Run rsync with root permission on remote machine

I want to sync a folder from my machine with a folder on a remote machine. The remote folder can only be manipulated by root. I have an account on the remote machine which can use sudo. How can I run rsync such that it has root permissions on the remote machine?

I've tried the following:

rsync -avz -e ssh /home/ubuntu/my/lovely/folder [email protected]:/remote/lovely/folder --delete --rsync-path="sudo rsync"

But (after entering my password) I get the following error:

sudo: no tty present and no askpass program specified

Solution 1:

Try this solution. In your sudoers file (/etc/sudoers) setup your user like this:

username ALL= NOPASSWD:/usr/bin/rsync

the NOPASSWD:/usr/bin/rsync tells sudo that when your user runs /usr/bin/rsync or just rsync that no password is needed.
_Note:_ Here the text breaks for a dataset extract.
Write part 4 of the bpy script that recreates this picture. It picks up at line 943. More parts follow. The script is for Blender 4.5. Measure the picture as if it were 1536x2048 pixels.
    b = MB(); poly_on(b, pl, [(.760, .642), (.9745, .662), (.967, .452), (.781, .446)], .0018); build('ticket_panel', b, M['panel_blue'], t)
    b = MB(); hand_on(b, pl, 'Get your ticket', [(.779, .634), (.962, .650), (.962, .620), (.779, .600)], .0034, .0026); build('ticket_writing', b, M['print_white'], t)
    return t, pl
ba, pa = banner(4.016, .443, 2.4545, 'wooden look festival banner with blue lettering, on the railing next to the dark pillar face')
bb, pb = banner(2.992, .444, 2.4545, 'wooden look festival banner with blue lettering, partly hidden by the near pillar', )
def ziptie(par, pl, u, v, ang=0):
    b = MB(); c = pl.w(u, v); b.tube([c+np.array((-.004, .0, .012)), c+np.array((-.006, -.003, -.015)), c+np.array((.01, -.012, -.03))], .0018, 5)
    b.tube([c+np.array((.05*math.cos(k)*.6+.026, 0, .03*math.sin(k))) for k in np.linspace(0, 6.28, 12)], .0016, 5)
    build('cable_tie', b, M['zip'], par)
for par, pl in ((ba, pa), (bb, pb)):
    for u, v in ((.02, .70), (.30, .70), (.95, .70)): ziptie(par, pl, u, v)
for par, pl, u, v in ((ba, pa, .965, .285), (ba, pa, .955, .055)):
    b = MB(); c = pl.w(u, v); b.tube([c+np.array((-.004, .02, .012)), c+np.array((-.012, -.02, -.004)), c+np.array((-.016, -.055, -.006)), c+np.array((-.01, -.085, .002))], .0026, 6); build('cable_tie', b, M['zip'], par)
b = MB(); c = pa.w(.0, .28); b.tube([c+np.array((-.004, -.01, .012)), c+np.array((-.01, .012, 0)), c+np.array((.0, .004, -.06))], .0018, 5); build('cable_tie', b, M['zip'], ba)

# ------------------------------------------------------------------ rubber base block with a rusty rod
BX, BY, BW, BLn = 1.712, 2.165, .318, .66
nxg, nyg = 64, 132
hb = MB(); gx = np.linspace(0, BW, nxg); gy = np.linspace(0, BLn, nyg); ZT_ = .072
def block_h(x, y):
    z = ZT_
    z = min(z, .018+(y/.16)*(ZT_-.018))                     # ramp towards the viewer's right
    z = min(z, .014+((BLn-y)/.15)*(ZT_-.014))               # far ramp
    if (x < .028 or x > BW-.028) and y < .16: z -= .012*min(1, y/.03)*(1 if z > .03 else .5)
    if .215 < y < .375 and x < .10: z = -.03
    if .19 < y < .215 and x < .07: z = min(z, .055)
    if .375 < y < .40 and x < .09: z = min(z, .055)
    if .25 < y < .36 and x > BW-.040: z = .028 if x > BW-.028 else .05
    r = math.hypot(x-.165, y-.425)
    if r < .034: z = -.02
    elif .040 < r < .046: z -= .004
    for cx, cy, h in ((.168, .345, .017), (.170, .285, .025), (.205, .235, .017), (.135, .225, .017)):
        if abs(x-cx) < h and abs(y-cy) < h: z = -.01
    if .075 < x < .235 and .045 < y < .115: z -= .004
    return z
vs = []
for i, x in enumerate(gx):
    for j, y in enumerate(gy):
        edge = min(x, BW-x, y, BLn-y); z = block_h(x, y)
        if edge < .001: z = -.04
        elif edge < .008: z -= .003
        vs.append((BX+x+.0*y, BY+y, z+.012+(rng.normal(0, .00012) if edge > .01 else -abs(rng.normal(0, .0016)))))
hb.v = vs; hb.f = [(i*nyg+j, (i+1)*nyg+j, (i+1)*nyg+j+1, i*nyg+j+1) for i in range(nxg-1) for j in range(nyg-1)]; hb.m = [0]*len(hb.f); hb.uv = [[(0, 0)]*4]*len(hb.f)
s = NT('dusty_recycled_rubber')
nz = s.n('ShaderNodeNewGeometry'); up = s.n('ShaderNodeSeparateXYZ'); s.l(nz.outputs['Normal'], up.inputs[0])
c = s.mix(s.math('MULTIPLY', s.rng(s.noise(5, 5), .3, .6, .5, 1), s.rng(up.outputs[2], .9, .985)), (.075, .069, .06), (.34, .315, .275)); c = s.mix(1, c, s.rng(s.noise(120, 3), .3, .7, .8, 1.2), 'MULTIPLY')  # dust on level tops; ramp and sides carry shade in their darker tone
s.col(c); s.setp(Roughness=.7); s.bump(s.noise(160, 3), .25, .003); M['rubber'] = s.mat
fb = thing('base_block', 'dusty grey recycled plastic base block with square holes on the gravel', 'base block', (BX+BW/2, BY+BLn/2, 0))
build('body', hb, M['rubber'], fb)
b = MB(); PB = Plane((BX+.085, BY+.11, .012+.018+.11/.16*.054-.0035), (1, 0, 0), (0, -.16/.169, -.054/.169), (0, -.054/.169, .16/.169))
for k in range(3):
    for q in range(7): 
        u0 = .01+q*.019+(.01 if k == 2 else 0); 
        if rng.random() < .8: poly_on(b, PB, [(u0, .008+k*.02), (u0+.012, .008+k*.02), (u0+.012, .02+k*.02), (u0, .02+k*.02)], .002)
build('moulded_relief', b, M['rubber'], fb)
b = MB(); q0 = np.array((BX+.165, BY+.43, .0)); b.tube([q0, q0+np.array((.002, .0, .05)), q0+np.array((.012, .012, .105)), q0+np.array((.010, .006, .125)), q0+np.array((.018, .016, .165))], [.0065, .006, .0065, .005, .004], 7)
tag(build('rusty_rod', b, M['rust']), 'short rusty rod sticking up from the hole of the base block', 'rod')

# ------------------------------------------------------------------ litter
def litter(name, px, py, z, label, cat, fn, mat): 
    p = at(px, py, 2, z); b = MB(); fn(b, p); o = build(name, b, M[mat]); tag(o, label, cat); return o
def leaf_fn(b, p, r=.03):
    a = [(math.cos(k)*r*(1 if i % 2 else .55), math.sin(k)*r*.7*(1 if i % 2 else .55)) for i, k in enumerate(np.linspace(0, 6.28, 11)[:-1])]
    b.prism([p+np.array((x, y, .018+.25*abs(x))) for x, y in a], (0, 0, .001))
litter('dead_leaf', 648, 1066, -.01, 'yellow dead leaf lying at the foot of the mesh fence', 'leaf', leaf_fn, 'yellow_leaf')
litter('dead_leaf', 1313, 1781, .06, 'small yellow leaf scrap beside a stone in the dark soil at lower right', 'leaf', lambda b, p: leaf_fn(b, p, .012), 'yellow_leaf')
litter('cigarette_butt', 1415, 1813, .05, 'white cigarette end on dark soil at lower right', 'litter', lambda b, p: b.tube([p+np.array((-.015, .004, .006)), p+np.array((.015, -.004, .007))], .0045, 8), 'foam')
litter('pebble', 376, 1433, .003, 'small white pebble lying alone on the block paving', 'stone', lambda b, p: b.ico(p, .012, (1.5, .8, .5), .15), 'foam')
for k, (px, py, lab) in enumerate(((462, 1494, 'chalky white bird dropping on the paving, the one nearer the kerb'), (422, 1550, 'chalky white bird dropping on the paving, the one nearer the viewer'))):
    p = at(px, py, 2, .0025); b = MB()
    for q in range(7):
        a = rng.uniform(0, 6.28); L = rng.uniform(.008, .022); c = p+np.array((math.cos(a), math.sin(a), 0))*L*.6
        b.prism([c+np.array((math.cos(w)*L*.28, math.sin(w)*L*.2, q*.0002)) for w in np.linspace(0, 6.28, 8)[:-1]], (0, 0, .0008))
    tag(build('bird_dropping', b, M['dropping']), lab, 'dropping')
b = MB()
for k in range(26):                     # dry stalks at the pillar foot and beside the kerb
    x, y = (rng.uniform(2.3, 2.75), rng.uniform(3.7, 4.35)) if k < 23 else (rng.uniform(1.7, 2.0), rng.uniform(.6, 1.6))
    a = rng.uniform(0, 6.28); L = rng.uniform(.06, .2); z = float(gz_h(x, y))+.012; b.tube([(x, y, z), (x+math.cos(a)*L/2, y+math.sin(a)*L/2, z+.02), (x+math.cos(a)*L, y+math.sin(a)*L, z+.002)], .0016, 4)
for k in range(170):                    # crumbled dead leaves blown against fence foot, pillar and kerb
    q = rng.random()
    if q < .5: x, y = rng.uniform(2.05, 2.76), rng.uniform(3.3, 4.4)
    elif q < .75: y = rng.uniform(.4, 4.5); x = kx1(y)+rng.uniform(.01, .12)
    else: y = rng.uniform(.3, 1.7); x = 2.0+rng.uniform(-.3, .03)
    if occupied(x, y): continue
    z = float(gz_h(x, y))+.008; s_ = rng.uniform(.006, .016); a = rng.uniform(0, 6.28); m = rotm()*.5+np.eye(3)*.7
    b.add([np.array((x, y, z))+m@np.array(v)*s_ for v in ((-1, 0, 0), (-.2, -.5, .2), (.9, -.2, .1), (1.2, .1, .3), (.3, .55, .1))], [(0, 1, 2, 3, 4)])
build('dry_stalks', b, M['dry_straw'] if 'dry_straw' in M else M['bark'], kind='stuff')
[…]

Then your original --rsync-path="sudo rsync" should work.

Solution 2:

This is the solution I came up with:

rsync -R -avz -e ssh --rsync-path="echo mypassword | sudo -S  mkdir -p /remote/lovely/folder && sudo rsync" /home/ubuntu/my/lovely/folder [email protected]:/remote/lovely/folder --delete

Bit of a mission!

Solution 3:

The solution on this blog worked really well for me: http://www.pplux.com/2009/02/07/rsync-root-and-sudo/.

Basically:

stty -echo; ssh myUser@REMOTE_SERVER "sudo -v"; stty echo  
rsync -avze ssh --rsync-path='sudo rsync' myUser@REMOTE_SERVER:/REMOTE_PATH/ LOCAL_PATH 

The first line allows for interactive password entry, without showing the password on the screen. Works great for me on Ubuntu 9.04.

Solution 4:

I'm amazed by the complexity of the existing answers! It's far easier and convenient to configure your systems (your PC and the remote host) so that you can connect as root to the remote host without using a password. And although it sounds scary it is quite secure.

  1. On the remote host make sure that /etc/ssh/sshd_config has this line "PermitRootLogin without-password" (in many distributions it's there by default). This allows root to get an ssh shell using any authentication method except the insecure password prompt.
  2. (If you don't already know how) follow any of the many tutorials on how to obtain passwordless login via ssh
  3. Use rsync as you would normally do and without any password prompts.

Just don't forget that as long as the line in /root/.ssh/authorized_keys of the remote host is there that machine accepts root commands from your PC.